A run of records
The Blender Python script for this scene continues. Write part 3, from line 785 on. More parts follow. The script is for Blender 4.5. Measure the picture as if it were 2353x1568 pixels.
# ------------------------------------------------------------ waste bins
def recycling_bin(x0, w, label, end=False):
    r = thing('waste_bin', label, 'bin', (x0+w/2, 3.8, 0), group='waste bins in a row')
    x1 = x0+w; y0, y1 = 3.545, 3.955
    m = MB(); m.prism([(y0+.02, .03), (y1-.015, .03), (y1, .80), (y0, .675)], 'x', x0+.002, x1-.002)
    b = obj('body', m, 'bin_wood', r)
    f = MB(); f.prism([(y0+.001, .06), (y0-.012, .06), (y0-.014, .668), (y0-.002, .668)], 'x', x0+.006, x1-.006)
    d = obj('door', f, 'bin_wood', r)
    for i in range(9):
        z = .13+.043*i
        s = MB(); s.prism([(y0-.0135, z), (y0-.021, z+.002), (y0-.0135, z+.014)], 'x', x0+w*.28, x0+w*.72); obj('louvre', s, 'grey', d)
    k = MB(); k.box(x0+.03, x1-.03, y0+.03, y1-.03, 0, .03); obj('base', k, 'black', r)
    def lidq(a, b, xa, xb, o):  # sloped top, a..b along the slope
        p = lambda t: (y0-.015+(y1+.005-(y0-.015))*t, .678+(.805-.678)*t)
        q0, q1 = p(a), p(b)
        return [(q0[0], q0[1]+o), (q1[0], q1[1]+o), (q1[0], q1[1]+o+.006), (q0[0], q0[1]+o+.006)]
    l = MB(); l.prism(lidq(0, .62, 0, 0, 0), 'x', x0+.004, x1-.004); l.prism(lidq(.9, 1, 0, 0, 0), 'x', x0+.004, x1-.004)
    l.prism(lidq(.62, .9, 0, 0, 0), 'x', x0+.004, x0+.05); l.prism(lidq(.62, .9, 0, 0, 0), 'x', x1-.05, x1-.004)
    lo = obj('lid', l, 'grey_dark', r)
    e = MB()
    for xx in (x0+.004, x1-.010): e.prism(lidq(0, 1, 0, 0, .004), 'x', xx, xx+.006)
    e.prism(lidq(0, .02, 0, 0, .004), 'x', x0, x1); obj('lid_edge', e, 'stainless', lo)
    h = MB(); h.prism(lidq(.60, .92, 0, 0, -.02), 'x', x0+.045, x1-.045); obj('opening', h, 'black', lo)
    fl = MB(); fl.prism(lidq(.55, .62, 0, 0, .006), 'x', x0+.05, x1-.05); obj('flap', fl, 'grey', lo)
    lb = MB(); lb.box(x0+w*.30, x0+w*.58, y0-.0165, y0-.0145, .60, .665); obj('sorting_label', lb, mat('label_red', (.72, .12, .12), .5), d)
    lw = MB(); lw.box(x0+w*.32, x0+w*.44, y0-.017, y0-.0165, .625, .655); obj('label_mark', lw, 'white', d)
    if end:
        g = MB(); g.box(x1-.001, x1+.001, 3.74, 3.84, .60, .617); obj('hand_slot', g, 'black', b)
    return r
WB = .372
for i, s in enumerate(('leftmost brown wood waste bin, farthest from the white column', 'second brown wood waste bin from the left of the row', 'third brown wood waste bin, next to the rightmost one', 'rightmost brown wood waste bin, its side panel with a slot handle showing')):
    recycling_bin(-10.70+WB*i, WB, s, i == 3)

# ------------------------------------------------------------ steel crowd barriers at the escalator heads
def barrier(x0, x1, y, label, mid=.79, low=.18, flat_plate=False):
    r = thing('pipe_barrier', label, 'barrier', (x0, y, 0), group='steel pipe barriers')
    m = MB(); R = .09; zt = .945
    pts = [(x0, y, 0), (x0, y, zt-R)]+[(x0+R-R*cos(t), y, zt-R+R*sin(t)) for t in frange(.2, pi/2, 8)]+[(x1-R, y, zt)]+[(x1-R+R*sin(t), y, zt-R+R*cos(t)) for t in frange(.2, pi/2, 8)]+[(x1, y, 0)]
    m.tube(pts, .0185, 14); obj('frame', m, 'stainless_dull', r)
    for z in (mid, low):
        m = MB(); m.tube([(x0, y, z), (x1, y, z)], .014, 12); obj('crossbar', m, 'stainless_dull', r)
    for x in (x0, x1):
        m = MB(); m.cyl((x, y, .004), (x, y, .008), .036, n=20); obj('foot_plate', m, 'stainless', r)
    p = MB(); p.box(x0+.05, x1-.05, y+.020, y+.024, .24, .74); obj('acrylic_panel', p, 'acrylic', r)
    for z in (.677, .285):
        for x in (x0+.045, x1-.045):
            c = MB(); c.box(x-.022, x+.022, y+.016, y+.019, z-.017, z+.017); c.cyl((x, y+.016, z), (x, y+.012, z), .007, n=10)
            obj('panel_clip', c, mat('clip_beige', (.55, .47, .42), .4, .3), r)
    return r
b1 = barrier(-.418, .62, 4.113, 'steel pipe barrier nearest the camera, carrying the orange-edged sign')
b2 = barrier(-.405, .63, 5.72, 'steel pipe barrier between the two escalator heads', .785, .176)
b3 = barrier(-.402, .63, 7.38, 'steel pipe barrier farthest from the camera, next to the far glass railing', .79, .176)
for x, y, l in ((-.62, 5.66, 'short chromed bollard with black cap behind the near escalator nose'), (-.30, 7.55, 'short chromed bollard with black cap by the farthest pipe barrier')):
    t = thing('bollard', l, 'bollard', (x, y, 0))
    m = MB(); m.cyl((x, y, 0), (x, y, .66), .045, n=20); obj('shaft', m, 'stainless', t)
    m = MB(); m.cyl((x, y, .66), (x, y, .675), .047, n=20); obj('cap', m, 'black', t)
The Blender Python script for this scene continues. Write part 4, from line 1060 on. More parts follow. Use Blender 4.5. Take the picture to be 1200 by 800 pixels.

**Instruction**
Set down the listing above in full, please, exactly as it appears.

**Answer in full**
The Blender Python script for this scene continues. Write part 3, from line 785 on. More parts follow. The script is for Blender 4.5. Measure the picture as if it were 2353x1568 pixels.
# ------------------------------------------------------------ waste bins
def recycling_bin(x0, w, label, end=False):
    r = thing('waste_bin', label, 'bin', (x0+w/2, 3.8, 0), group='waste bins in a row')
    x1 = x0+w; y0, y1 = 3.545, 3.955
    m = MB(); m.prism([(y0+.02, .03), (y1-.015, .03), (y1, .80), (y0, .675)], 'x', x0+.002, x1-.002)
    b = obj('body', m, 'bin_wood', r)
    f = MB(); f.prism([(y0+.001, .06), (y0-.012, .06), (y0-.014, .668), (y0-.002, .668)], 'x', x0+.006, x1-.006)
    d = obj('door', f, 'bin_wood', r)
    for i in range(9):
        z = .13+.043*i
        s = MB(); s.prism([(y0-.0135, z), (y0-.021, z+.002), (y0-.0135, z+.014)], 'x', x0+w*.28, x0+w*.72); obj('louvre', s, 'grey', d)
    k = MB(); k.box(x0+.03, x1-.03, y0+.03, y1-.03, 0, .03); obj('base', k, 'black', r)
    def lidq(a, b, xa, xb, o):  # sloped top, a..b along the slope
        p = lambda t: (y0-.015+(y1+.005-(y0-.015))*t, .678+(.805-.678)*t)
        q0, q1 = p(a), p(b)
        return [(q0[0], q0[1]+o), (q1[0], q1[1]+o), (q1[0], q1[1]+o+.006), (q0[0], q0[1]+o+.006)]
    l = MB(); l.prism(lidq(0, .62, 0, 0, 0), 'x', x0+.004, x1-.004); l.prism(lidq(.9, 1, 0, 0, 0), 'x', x0+.004, x1-.004)
    l.prism(lidq(.62, .9, 0, 0, 0), 'x', x0+.004, x0+.05); l.prism(lidq(.62, .9, 0, 0, 0), 'x', x1-.05, x1-.004)
    lo = obj('lid', l, 'grey_dark', r)
    e = MB()
    for xx in (x0+.004, x1-.010): e.prism(lidq(0, 1, 0, 0, .004), 'x', xx, xx+.006)
    e.prism(lidq(0, .02, 0, 0, .004), 'x', x0, x1); obj('lid_edge', e, 'stainless', lo)
    h = MB(); h.prism(lidq(.60, .92, 0, 0, -.02), 'x', x0+.045, x1-.045); obj('opening', h, 'black', lo)
    fl = MB(); fl.prism(lidq(.55, .62, 0, 0, .006), 'x', x0+.05, x1-.05); obj('flap', fl, 'grey', lo)
    lb = MB(); lb.box(x0+w*.30, x0+w*.58, y0-.0165, y0-.0145, .60, .665); obj('sorting_label', lb, mat('label_red', (.72, .12, .12), .5), d)
    lw = MB(); lw.box(x0+w*.32, x0+w*.44, y0-.017, y0-.0165, .625, .655); obj('label_mark', lw, 'white', d)
    if end:
        g = MB(); g.box(x1-.001, x1+.001, 3.74, 3.84, .60, .617); obj('hand_slot', g, 'black', b)
    return r
WB = .372
for i, s in enumerate(('leftmost brown wood waste bin, farthest from the white column', 'second brown wood waste bin from the left of the row', 'third brown wood waste bin, next to the rightmost one', 'rightmost brown wood waste bin, its side panel with a slot handle showing')):
    recycling_bin(-10.70+WB*i, WB, s, i == 3)

# ------------------------------------------------------------ steel crowd barriers at the escalator heads
def barrier(x0, x1, y, label, mid=.79, low=.18, flat_plate=False):
    r = thing('pipe_barrier', label, 'barrier', (x0, y, 0), group='steel pipe barriers')
    m = MB(); R = .09; zt = .945
    pts = [(x0, y, 0), (x0, y, zt-R)]+[(x0+R-R*cos(t), y, zt-R+R*sin(t)) for t in frange(.2, pi/2, 8)]+[(x1-R, y, zt)]+[(x1-R+R*sin(t), y, zt-R+R*cos(t)) for t in frange(.2, pi/2, 8)]+[(x1, y, 0)]
    m.tube(pts, .0185, 14); obj('frame', m, 'stainless_dull', r)
    for z in (mid, low):
        m = MB(); m.tube([(x0, y, z), (x1, y, z)], .014, 12); obj('crossbar', m, 'stainless_dull', r)
    for x in (x0, x1):
        m = MB(); m.cyl((x, y, .004), (x, y, .008), .036, n=20); obj('foot_plate', m, 'stainless', r)
    p = MB(); p.box(x0+.05, x1-.05, y+.020, y+.024, .24, .74); obj('acrylic_panel', p, 'acrylic', r)
    for z in (.677, .285):
        for x in (x0+.045, x1-.045):
            c = MB(); c.box(x-.022, x+.022, y+.016, y+.019, z-.017, z+.017); c.cyl((x, y+.016, z), (x, y+.012, z), .007, n=10)
            obj('panel_clip', c, mat('clip_beige', (.55, .47, .42), .4, .3), r)
    return r
b1 = barrier(-.418, .62, 4.113, 'steel pipe barrier nearest the camera, carrying the orange-edged sign')
b2 = barrier(-.405, .63, 5.72, 'steel pipe barrier between the two escalator heads', .785, .176)
b3 = barrier(-.402, .63, 7.38, 'steel pipe barrier farthest from the camera, next to the far glass railing', .79, .176)
for x, y, l in ((-.62, 5.66, 'short chromed bollard with black cap behind the near escalator nose'), (-.30, 7.55, 'short chromed bollard with black cap by the farthest pipe barrier')):
    t = thing('bollard', l, 'bollard', (x, y, 0))
    m = MB(); m.cyl((x, y, 0), (x, y, .66), .045, n=20); obj('shaft', m, 'stainless', t)
    m = MB(); m.cyl((x, y, .66), (x, y, .675), .047, n=20); obj('cap', m, 'black', t)
The Blender Python script for this scene continues. Write part 4, from line 1060 on. More parts follow. Use Blender 4.5. Take the picture to be 1200 by 800 pixels.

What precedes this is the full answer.